Builder 100: Gambling On The Future

While the rest of the housing world—apartment builders, manufactured-home producers, and modular-home builders—waits for its luck to turn, home builders keep on doubling down, betting billions on Americans' continuing demand for new homes.

1 MIN READ

BUILDERS NOW HAVE DESCENDED upon Vegas for two Januarys in a row, but their activity at the casino tables during the International Builders’ Show is nothing compared with the bets they’re making—and winning—on the housing market.

Last year, with war looming and the economy slumping, everyone expected builders’ luck to shift, just slightly, after a string of stellar years. But housing stayed hot. New-home sales hit 1 million. Housing starts surged, to more than 1.8 million units overall and nearly 1.5 million single-family homes. Housing values, after a few quarters of moderating increases, shot up again in late 2003 to 7.97 percent appreciation, the fourth year in a row that average home prices have risen by more than 7.5 percent.

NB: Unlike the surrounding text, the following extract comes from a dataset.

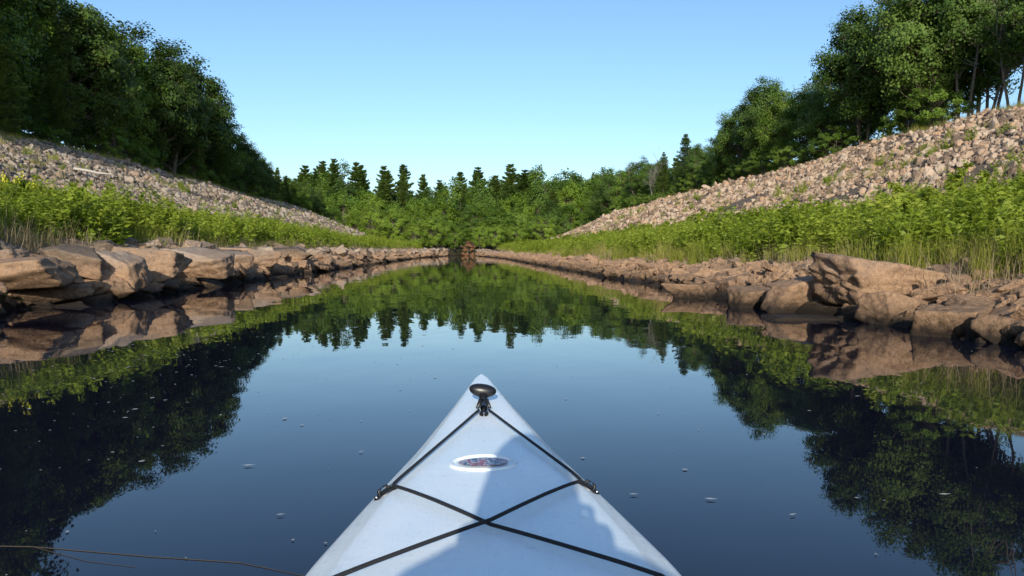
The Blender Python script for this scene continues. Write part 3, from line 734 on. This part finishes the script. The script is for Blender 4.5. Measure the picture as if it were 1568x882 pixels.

Home builders are winning big.

And they’re not taking their chips off the table. In 2004, public builders alone will spend nearly $20 billion on land, according to Credit Suisse First Boston analyst Ivy Zelman, who suggests that CEOs have become a little overconfident. As for the Builder 100 companies, they say they’re just trying to win the game by playing the hand they’ve been dealt: positive demographics, increased immigration, higher household wealth, volume purchasing power, and the wildest card of all—local development politics, which could be either a joker or an ace in the hole.